Mas como se não bastasse, o puto do lingrinhas, depois de tirar a carpa do anzol, pegou nela e meteu-a num saco de rede junto com a outra pescaria, voltando a coloca-lo dentro de água preso por um fio a uma pedra que estava na margem. O puto do lingrinhas para além de pescador, era torturador. Então depois de tirar o peixe da água, do seu habitat, do seu remanso, depois de nas calmas, lhe tirar o objecto assassino da boca, não é que o meteu de novo na água, mas de maneira que o peixe não pôde ir à sua vida. Às tantas este gajo já foi da pide.

O gajo era de facto um lingrinhas. Era magrito. Amarelo. Corpo enfezado. Cara de fome. Via-se que era um pelém do caraças. Se calhar foi pescar, não para se entreter, mas para depois comer. As várias carpas foram para forrar o seu depauperado estômago, coitado. Coitado do lingrinhas. Ele até pode ser um dos 200 mil portugueses que actualmente passam fome.

Fui embora logo a seguir. Não estava para ser espectador de um filme que atenta contra a minha formação, contra a minha sensibilidade, contra a minha maneira de estar na vida.

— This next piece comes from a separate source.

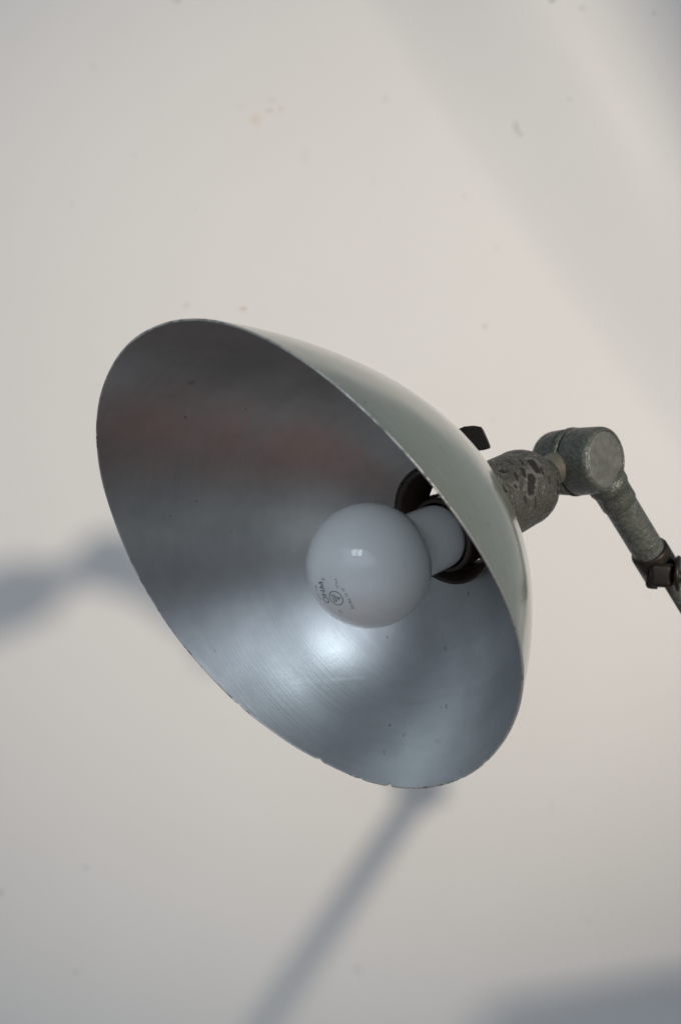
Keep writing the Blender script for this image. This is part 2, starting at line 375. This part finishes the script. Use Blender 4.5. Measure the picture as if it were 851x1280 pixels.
def rim_s(q):
    c, s_ = math.cos(q), math.sin(q); s = 98.64
    ex = -2.90043707 * math.cos(2 * q) + 3.59152332 * math.sin(2 * q) - 2.30231313 * math.cos(3 * q) - 1.67919661 * math.sin(3 * q) + 0.76265384 * math.cos(4 * q) - 0.77447182 * math.sin(4 * q)
    for _ in range(40):
        s = .5 * s + .5 * min(max(98.63979 + rad(s) * (0.24392604 * c + 0.14442136 * s_) + ex, 1), 215)
    # slight waviness and nicks of a hand-trimmed edge
    return s + 0.10 * math.sin(9 * q + 1) + 0.06 * math.sin(17 * q + 2.3)
NA, NT = 512, 90
def shade_pt(q, s, off):
    ds = 0.05; r = rad(s); dr = (rad(s + ds) - r) / ds
    nl = math.sqrt(1 + dr * dr)
    rr = r - off * 1 / nl; ss = s + off * dr / nl            # off > 0 goes inwards
    return H - A * ss + (U * math.cos(q) + V * math.sin(q)) * rr
TH = 0.9
NICK = {}
def build_sheet(off):
    vs, uv = [], []
    for k in range(NA):
        q = 2 * PI * k / NA; sr = RS[k]
        for j in range(NT + 1):
            s = sr * (j / NT) ** 1.25
            vs.append(shade_pt(q, s, off)); uv.append((math.cos(q) * 0.5 + 0.5, s / 160.0))
    return vs, uv
RS = [rim_s(2 * PI * k / NA) for k in range(NA)]
# small dents along the rim
def nick(px, py, depth, wid):
    best = min(range(NA), key=lambda k: (lambda P: (425.5 + 2710.5 * P.x / (1030 - P.z) - px) ** 2 + (640 - 2710.5 * P.y / (1030 - P.z) - py) ** 2)(shade_pt(2 * PI * k / NA, RS[k], 0)))
    for d in range(-4, 5):
        RS[(best + d) % NA] -= 1.0 * depth * math.exp(-(d / wid) ** 2)
for a_ in ((487, 984, 1.5, 0.8), (398, 954, 0.8, .9), (606, 953, 0.7, 1.0), (576, 974, 0.5, .8), (654, 835, 0.8, 1.2), (300, 880, .5, .8), (450, 973, .5, .9), (514, 987, .4, 1), (190, 412, .3, 1)):
    nick(*a_)
def sheet_faces(flip):
    fs = []; w = NT + 1
    for k in range(NA):
        k2 = (k + 1) % NA
        for j in range(NT):
            f = (k * w + j, k2 * w + j, k2 * w + j + 1, k * w + j + 1); fs.append(f[::-1] if flip else f)
    return fs
vo_, uo = build_sheet(0.0)
fo = sheet_faces(False)
# shoulder behind the hole, closing in on the lamp holder
base_i = len(vo_)
sh = [(1.0, 30.4), (3.5, 29.6), (6.0, 27.0), (7.2, 24.5)]
for t, r in sh:
    for k in range(NA):
        q = 2 * PI * k / NA; vo_.append(H + A * t + (U * math.cos(q) + V * math.sin(q)) * r); uo.append((0.5, 0))
for k in range(NA):
    k2 = (k + 1) % NA; w = NT + 1
    fo.append((k * w, k2 * w, base_i + k2, base_i + k))
    for i in range(len(sh) - 1):
        fo.append((base_i + i * NA + k, base_i + i * NA + k2, base_i + (i + 1) * NA + k2, base_i + (i + 1) * NA + k))
shade = fix_normals(link('lamp_shade', vo_, fo, M_enamel, lamp, uvs=uo))
vi_, ui = build_sheet(TH)
refl = link('reflector', vi_, sheet_faces(True), M_refl, shade, uvs=ui)
# rim edge: a thin tube-like lip bridging both sheets
rv, rf = [], []; NS = 10
for k in range(NA):
    q = 2 * PI * k / NA
    po, pi_ = shade_pt(q, RS[k], 0), shade_pt(q, RS[k], TH)
    cen = (po + pi_) / 2; x = (po - pi_).normalized()
    pb = shade_pt(q, RS[k] - 2, TH / 2); y = (cen - pb).normalized()
    rr = 0.50 + 0.05 * math.sin(23 * q) * math.sin(7 * q + 1) + random.uniform(-.02, .02)
    for j in range(NS):
        w_ = 2 * PI * j / NS; rv.append(cen + x * math.cos(w_) * rr + y * math.sin(w_) * rr * 0.85)
for k in range(NA):
    k2 = (k + 1) % NA
    for j in range(NS):
        j2 = (j + 1) % NS; rf.append((k * NS + j, k * NS + j2, k2 * NS + j2, k2 * NS + j))
rim = fix_normals(link('rim_edge', rv, rf, M_edge, shade))

# single marks and painted reflection streaks on the inside of the shade: found by following the line of sight onto the sheet
def on_reflector(px, py):
    d = Vector(((px - 425.5) / 2710.5, (640 - py) / 2710.5, -1)); o = Vector((0, 0, 1030)); prev = None; t = 880
    while t < 1150:
        P = o + d * t; w = P - H; s_ = -w.dot(A)
        sc_ = min(max(s_, 0.1), 209); dr = (rad(sc_ + .05) - rad(sc_)) / .05; f = (w + A * s_).length - rad(sc_) + TH * math.sqrt(1 + dr * dr)
        if prev is not None and prev < 0 <= f and s_ > 0: hitp = P
        prev = f; t += .25
    return hitp
def on_outside(px, py):
    d = Vector(((px - 425.5) / 2710.5, (640 - py) / 2710.5, -1)); o = Vector((0, 0, 1030)); prev = None; t = 850
    while t < 1150:
        P = o + d * t; w = P - H; s_ = min(max(-w.dot(A), 0.1), 209)
        f = (w + A * -w.dot(A)).length - rad(s_)
        if prev is not None and f < prev and abs(f) < 0.35: return P
        if prev is not None and prev > 0 >= f: return P
        prev = f; t += .25
    return on_reflector(px, py)
def add_marks(m, ob, finder, marks):
    nt = m.node_tree; bs = nt.nodes['Principled BSDF']; oc = objco(nt)
    col = bs.inputs['Base Color'].links[0].from_socket; pass
    wob = N(nt, 'ShaderNodeTexNoise'); wob.inputs['Scale'].default_value = 450; nt.links.new(oc, wob.inputs[0])
    for (px, py, px2, py2, rr, st, c) in marks:
        p, q = finder(px, py), finder(px2, py2)
        a = W(p) - ob.matrix_world.translation - AOFF; b = W(q) - ob.matrix_world.translation - AOFF
        ab = b - a; L2 = max(ab.length_squared, 1e-12)
        v = N(nt, 'ShaderNodeVectorMath', operation='SUBTRACT'); nt.links.new(oc, v.inputs[0]); v.inputs[1].default_value = a
        dt = N(nt, 'ShaderNodeVectorMath', operation='DOT_PRODUCT'); nt.links.new(v.outputs[0], dt.inputs[0]); dt.inputs[1].default_value = ab
        tt = math_(nt, 'MULTIPLY', dt.outputs['Value'], 1 / L2, False); tt = math_(nt, 'MAXIMUM', tt, 0.0); tt = math_(nt, 'MINIMUM', tt, 1.0)
        sc = N(nt, 'ShaderNodeVectorMath', operation='SCALE'); sc.inputs[0].default_value = ab; nt.links.new(tt, sc.inputs['Scale'])
        v2 = N(nt, 'ShaderNodeVectorMath', operation='SUBTRACT'); nt.links.new(v.outputs[0], v2.inputs[0]); nt.links.new(sc.outputs[0], v2.inputs[1])
        ln = N(nt, 'ShaderNodeVectorMath', operation='LENGTH'); nt.links.new(v2.outputs[0], ln.inputs[0])
        d = math_(nt, 'ADD', math_(nt, 'MULTIPLY', ln.outputs['Value'], 1000 / rr), math_(nt, 'MULTIPLY', math_(nt, 'SUBTRACT', wob.outputs[0], .5), 1.6))
        f = math_(nt, 'MULTIPLY', math_(nt, 'SUBTRACT', 1.5, d, True), st, True)
        col = mix(nt, f, col, c)
    nt.links.new(col, bs.inputs['Base Color'])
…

Para terminar, só me resta dizer que daqui a bocado vou comer um arroz de tomates com umas sardinhas fritas de se lhe tirar o chapéu. Só que este peixe não foi pescado na desportiva, nem por alguém que apenas se pretendia entreter. Por isso vai-me saber bem com certeza, porque aqui não há remorsos que me tirem o apetite.